The King's Land: Artist takes over East London housing estate

An Egyptian born artist has been given permission to take over a semi derelict East London housing estate and cover it with murals. The 8 blocks of postwar flats are more than half empty, and are due to be knocked down later in the year, so artist Nazir Tanbouli approached the Housing Association and asked it he could create a massive mural project there. Tanbouli, who lives locally and has a studio on the estate, felt that the place just looked too grim with its bricked up doors and windows, and wanted to liven it up. The estate has a strict no-graffiti policy, but the artist has already made two popular murals in the area, and the owners agreed to support the art initiative.
Tanbouli came to the UK from Alexandria, Egypt and gained an MA London’s Camberwell College
of Art. In Egypt he had the first ever mural painting crew, as well as practicing fine art.
Tanbouli notes that it was seeing a photo of the Berlin Wall in the late 1980s, before he went to art
school, that made him excited about murals. “We didn’t have a graffiti tradition in Egypt, so I have
never been a graffiti artist, but we did of course have a huge mural tradition going back to the
Pharaohs. I wanted to use that energy I saw on the Berlin Wall in a different context. When I started
doing it there, people could not believe it.”

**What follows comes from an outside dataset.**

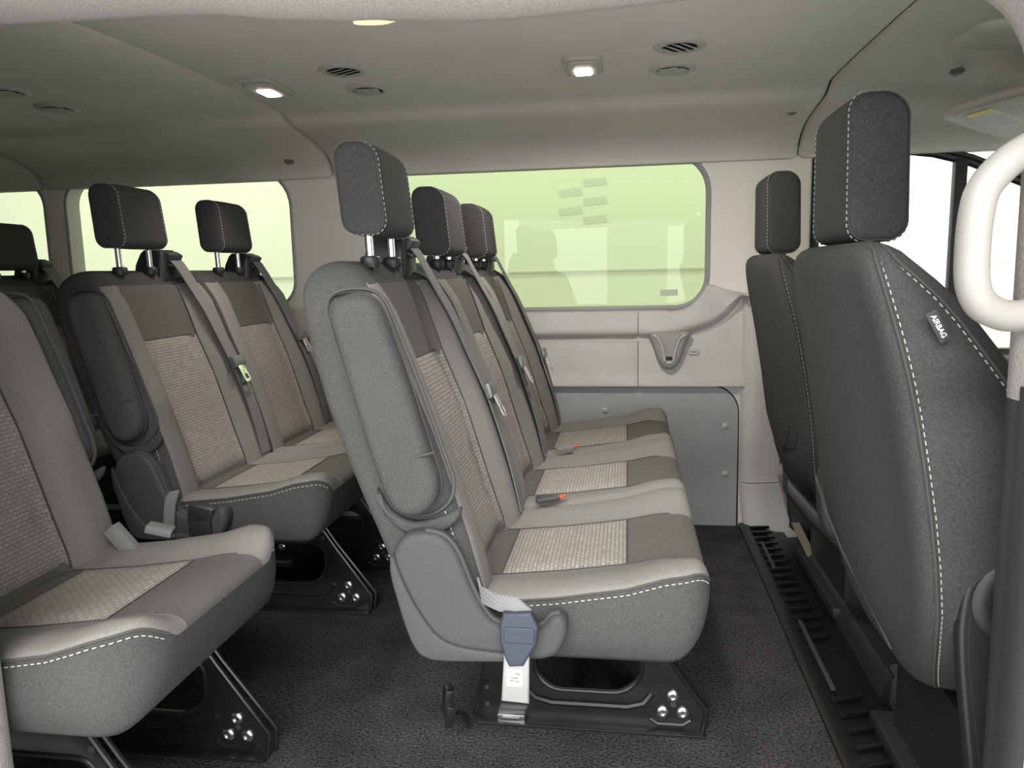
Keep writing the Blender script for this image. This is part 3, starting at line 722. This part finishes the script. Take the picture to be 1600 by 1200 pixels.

The project is called THE KING’S LAND and depicts a mythical kingdom of strange creatures. It is all hand drawn by the artist, who is funding the project by himself “on zero budget”. The Kingsland estate, off the Kingsland Road, will be covered in murals up till the summer and the plan is to be done by the Queen’s Jubilee. “The estate was completed in the Coronation year 1952” says Tanbouli “and it’ll come down in Jubilee Year 2012. So let’s give it a real send off.” The estate is part of a huge urban regeneration project spearheaded by London and Quadrant Housing Association, which is pulling down neglected substandard council estates in the Haggerston area, and replacing them with new, high quality housing for sale and rent.